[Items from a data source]
>>>>>

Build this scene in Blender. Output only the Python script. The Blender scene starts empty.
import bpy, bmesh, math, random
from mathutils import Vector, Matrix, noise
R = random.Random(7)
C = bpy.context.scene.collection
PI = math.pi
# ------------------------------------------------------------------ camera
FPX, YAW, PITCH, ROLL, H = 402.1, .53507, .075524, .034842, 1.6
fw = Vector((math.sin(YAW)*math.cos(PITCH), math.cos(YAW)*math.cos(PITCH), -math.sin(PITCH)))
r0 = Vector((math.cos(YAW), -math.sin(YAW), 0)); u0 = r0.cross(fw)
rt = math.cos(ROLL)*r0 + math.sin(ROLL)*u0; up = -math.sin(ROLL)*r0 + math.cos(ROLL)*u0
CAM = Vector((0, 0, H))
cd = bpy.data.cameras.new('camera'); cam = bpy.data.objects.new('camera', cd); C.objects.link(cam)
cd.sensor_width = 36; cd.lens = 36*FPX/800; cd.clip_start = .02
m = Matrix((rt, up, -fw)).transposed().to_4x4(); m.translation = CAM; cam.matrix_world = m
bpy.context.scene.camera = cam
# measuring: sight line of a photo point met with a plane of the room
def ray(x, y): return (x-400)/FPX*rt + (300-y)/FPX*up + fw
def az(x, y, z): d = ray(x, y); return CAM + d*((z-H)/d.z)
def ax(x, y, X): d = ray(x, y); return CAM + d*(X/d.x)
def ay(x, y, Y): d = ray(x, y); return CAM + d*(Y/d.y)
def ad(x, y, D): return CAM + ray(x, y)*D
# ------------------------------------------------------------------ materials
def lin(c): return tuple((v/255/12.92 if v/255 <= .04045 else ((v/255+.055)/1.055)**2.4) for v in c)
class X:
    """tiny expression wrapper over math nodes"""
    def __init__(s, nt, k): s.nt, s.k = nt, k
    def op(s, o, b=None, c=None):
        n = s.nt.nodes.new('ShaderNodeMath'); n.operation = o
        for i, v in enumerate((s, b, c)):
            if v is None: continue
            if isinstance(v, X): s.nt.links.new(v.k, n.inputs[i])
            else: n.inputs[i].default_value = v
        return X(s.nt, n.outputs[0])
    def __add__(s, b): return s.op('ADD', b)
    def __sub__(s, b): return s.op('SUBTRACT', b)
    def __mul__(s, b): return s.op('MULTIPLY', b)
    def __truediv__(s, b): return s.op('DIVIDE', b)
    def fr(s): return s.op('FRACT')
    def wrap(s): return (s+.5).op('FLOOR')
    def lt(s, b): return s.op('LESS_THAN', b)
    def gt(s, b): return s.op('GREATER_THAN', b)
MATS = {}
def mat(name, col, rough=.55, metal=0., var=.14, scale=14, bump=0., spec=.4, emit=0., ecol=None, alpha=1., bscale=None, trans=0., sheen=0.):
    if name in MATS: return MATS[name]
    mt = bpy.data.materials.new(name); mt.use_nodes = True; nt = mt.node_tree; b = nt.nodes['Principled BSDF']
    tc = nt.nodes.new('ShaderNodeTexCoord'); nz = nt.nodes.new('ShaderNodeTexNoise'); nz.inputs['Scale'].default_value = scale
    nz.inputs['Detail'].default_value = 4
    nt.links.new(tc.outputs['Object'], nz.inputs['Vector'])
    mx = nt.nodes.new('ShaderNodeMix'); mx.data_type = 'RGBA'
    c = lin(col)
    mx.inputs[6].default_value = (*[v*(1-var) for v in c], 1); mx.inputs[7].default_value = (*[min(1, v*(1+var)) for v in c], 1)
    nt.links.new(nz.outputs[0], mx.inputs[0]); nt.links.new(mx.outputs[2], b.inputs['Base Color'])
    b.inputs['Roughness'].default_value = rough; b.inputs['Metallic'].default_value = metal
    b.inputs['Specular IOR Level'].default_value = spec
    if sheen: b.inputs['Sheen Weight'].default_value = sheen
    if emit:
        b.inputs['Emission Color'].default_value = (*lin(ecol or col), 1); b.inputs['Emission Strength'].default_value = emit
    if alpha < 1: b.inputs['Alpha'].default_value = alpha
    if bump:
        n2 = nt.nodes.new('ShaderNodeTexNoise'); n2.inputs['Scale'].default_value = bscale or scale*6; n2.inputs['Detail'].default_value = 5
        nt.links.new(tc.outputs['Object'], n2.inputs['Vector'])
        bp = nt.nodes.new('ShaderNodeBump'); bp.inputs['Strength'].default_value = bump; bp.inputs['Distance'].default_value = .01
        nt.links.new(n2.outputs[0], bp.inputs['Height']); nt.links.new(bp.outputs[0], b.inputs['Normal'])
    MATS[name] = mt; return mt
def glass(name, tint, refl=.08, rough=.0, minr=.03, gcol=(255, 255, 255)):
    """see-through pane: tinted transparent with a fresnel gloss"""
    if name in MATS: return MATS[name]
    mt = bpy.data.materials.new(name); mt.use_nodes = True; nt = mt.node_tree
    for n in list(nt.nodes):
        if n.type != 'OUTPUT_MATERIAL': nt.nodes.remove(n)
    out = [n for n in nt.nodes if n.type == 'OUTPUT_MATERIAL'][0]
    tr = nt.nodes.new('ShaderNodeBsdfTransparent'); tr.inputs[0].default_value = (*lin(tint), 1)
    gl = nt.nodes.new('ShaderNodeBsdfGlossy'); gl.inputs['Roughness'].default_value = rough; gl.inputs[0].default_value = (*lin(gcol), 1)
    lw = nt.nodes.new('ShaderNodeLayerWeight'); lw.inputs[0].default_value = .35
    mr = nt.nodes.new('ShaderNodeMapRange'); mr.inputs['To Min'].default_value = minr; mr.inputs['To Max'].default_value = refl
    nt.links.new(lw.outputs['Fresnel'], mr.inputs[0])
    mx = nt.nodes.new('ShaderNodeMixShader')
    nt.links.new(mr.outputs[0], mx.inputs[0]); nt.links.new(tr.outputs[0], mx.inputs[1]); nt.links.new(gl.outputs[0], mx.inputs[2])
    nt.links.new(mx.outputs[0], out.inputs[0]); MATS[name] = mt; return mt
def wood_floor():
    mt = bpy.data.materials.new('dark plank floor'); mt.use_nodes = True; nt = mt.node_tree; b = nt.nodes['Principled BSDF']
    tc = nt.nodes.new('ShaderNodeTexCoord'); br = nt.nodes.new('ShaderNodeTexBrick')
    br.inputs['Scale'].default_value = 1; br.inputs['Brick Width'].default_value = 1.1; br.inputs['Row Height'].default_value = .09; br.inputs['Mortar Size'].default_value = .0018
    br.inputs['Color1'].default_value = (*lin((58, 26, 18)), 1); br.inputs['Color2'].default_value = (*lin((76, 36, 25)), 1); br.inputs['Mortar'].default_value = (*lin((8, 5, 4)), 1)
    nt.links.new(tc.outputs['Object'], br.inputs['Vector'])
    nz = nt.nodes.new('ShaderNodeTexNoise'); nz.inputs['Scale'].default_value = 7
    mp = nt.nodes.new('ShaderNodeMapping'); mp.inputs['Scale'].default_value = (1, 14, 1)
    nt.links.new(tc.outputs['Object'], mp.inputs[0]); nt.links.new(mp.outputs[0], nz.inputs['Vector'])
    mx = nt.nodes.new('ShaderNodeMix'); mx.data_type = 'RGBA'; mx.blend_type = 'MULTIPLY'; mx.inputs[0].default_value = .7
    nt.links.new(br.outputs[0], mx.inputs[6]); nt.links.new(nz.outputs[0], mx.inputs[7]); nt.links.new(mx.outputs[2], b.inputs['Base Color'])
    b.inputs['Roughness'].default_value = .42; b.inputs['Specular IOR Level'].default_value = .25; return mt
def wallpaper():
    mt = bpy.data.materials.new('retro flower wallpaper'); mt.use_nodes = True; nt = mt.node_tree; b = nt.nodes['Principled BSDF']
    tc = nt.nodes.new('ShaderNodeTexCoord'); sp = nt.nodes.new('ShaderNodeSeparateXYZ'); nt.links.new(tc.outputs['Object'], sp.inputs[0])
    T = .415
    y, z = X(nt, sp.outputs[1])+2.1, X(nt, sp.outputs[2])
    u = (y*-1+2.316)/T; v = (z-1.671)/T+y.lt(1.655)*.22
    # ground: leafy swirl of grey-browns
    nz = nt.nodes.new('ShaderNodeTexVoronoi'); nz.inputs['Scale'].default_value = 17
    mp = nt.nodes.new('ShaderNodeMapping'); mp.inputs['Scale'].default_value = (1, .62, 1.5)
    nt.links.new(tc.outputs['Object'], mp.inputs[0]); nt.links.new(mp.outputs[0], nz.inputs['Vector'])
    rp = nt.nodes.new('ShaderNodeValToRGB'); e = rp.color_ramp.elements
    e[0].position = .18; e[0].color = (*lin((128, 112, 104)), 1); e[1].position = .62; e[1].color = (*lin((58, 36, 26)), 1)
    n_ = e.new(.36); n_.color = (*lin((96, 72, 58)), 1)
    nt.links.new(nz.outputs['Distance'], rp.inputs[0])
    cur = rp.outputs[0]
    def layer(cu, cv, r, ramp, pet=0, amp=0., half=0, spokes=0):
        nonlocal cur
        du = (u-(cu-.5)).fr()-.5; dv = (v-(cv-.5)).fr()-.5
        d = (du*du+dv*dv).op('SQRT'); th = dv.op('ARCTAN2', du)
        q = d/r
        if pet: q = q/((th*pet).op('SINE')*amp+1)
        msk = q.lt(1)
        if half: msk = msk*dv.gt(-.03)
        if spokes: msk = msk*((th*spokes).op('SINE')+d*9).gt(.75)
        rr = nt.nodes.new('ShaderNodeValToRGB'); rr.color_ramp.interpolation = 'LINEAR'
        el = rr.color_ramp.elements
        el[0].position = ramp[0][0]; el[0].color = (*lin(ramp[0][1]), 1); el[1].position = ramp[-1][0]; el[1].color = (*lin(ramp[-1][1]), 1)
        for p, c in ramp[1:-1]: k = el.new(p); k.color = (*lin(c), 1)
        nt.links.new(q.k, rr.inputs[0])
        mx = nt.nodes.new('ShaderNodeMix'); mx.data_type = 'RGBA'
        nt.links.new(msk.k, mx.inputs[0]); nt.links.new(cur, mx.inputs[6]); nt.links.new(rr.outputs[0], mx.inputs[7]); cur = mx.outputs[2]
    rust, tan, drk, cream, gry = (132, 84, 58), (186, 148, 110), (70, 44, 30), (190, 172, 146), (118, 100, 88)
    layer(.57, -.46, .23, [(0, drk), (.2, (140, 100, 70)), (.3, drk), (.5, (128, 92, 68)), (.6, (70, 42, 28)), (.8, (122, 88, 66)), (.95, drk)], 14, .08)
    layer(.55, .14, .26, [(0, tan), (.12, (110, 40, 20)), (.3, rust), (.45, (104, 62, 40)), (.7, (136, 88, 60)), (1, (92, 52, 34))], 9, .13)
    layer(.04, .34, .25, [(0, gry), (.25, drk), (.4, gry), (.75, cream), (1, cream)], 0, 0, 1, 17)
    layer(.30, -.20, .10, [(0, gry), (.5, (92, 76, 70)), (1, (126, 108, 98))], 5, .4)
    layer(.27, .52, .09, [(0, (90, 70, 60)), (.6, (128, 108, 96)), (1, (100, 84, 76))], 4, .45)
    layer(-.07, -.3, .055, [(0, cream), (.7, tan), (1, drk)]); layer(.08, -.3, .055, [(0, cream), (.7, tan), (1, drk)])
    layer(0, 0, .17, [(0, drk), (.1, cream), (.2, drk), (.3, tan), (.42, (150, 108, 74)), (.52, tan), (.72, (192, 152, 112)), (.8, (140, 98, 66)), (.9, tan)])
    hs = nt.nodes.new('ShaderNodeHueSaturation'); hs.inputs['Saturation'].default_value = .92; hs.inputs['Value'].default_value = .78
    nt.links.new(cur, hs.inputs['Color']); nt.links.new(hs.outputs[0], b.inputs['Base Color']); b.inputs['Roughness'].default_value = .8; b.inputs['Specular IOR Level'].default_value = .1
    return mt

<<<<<
>>>>>

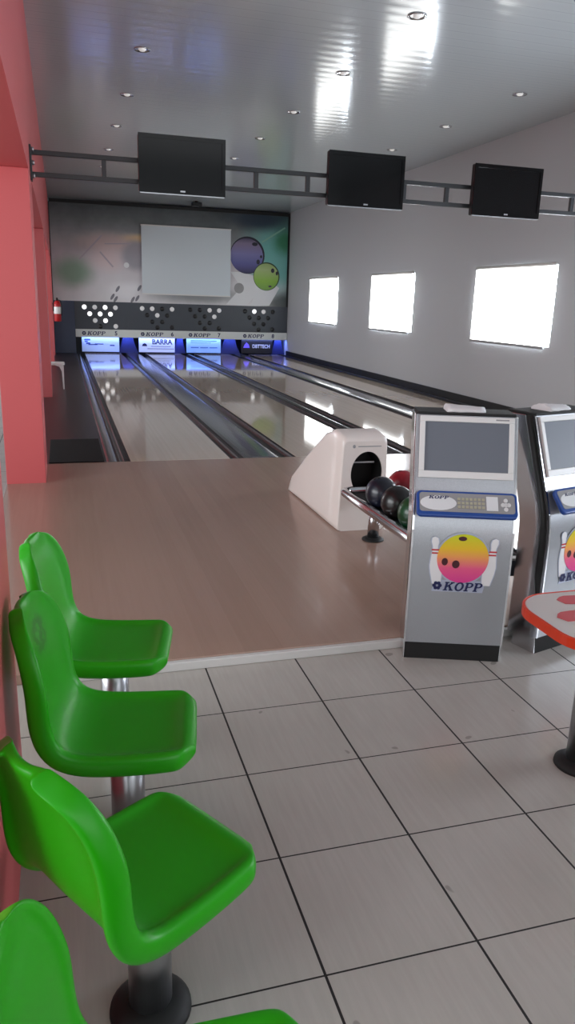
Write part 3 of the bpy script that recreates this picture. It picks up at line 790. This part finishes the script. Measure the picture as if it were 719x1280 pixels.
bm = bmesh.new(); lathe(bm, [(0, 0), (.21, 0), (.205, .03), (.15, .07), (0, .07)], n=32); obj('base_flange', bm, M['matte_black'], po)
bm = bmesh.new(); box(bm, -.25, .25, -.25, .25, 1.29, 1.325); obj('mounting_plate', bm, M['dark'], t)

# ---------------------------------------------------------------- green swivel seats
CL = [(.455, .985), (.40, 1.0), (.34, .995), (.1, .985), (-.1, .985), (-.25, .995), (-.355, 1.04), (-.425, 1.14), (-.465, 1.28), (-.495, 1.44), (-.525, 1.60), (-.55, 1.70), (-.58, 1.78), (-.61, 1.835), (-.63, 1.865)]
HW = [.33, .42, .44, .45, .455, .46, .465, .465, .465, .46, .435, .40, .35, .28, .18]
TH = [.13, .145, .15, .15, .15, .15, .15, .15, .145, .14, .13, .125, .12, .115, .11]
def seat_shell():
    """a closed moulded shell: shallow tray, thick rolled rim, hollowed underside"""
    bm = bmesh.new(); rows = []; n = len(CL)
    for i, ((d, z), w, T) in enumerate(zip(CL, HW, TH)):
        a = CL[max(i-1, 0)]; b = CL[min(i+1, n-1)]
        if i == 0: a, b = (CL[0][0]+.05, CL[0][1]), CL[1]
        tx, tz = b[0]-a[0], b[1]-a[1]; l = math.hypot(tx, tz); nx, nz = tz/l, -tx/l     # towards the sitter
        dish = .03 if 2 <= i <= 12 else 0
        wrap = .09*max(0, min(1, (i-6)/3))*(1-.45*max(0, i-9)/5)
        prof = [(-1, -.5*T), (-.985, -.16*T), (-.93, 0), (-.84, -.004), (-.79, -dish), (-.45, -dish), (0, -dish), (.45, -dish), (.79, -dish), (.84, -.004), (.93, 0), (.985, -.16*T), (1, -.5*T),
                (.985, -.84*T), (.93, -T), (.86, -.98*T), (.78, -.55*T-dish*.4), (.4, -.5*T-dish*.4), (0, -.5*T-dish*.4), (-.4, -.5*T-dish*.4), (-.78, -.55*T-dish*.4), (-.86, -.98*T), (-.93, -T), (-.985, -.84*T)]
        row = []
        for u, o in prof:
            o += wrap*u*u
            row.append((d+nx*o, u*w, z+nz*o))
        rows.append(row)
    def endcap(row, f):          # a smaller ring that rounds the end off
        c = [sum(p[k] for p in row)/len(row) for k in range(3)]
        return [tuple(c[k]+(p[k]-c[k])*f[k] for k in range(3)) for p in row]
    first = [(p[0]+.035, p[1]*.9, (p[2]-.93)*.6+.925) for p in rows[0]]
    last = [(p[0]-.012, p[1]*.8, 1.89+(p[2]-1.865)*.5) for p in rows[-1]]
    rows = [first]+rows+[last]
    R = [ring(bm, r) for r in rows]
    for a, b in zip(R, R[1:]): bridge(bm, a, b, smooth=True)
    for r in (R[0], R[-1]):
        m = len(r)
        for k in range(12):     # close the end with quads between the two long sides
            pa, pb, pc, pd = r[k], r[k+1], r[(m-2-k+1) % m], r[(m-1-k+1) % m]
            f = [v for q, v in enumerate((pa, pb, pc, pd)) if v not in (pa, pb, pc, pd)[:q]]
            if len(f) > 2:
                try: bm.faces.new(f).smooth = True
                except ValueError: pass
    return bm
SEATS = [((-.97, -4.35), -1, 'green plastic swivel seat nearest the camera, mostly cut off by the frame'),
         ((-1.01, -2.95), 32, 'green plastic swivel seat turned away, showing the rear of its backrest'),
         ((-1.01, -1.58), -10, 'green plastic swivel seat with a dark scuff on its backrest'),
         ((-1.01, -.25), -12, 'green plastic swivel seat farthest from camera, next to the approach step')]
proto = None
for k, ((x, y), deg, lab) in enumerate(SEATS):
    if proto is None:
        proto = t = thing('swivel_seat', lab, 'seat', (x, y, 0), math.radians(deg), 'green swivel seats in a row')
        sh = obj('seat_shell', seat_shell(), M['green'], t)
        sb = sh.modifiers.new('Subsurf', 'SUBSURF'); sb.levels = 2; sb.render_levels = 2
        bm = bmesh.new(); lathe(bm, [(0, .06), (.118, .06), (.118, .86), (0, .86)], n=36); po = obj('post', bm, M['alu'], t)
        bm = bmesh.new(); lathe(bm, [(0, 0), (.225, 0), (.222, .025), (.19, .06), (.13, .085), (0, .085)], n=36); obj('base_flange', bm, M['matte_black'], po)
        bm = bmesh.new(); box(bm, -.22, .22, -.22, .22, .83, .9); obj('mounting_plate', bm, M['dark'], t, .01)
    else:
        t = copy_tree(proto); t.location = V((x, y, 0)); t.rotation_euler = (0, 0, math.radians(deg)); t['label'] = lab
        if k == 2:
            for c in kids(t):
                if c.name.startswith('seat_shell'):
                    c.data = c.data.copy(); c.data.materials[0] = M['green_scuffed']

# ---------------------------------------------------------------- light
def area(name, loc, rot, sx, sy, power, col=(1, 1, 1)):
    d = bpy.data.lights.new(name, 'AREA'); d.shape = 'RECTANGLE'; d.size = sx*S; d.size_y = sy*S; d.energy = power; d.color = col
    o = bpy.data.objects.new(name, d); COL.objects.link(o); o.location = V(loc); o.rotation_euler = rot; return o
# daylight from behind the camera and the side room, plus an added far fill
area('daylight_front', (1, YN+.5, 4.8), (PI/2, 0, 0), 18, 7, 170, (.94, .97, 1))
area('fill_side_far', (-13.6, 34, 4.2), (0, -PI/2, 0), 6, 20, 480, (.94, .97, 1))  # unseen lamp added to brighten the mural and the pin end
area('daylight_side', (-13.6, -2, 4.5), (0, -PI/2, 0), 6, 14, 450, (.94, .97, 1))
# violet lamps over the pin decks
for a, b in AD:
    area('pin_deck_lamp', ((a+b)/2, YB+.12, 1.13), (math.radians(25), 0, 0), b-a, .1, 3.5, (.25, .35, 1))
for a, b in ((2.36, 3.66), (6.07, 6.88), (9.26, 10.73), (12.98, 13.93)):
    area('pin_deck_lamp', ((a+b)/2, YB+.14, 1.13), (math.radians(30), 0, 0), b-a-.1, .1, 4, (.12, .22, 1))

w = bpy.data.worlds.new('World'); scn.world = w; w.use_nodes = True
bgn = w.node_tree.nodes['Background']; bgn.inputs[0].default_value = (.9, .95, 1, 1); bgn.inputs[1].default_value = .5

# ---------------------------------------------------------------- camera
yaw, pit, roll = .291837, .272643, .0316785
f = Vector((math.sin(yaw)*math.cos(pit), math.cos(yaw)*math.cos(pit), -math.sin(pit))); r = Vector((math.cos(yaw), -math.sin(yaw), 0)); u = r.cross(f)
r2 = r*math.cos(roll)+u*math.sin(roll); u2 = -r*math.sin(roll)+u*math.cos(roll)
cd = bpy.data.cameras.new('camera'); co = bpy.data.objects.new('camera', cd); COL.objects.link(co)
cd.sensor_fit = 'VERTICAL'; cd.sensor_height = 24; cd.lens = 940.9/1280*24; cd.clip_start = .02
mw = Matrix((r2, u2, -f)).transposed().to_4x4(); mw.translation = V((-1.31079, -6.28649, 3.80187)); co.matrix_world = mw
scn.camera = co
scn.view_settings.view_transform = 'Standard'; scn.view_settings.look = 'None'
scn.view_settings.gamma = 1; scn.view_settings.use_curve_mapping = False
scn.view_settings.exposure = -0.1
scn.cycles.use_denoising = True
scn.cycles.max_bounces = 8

<<<<<

• **Required work**: Select, from the listing, all lines that include the word "this".

• **Output of the task**:
Build this scene in Blender. Output only the Python script. The Blender scene starts empty.
Write part 3 of the bpy script that recreates this picture. It picks up at line 790. This part finishes the script. Measure the picture as if it were 719x1280 pixels.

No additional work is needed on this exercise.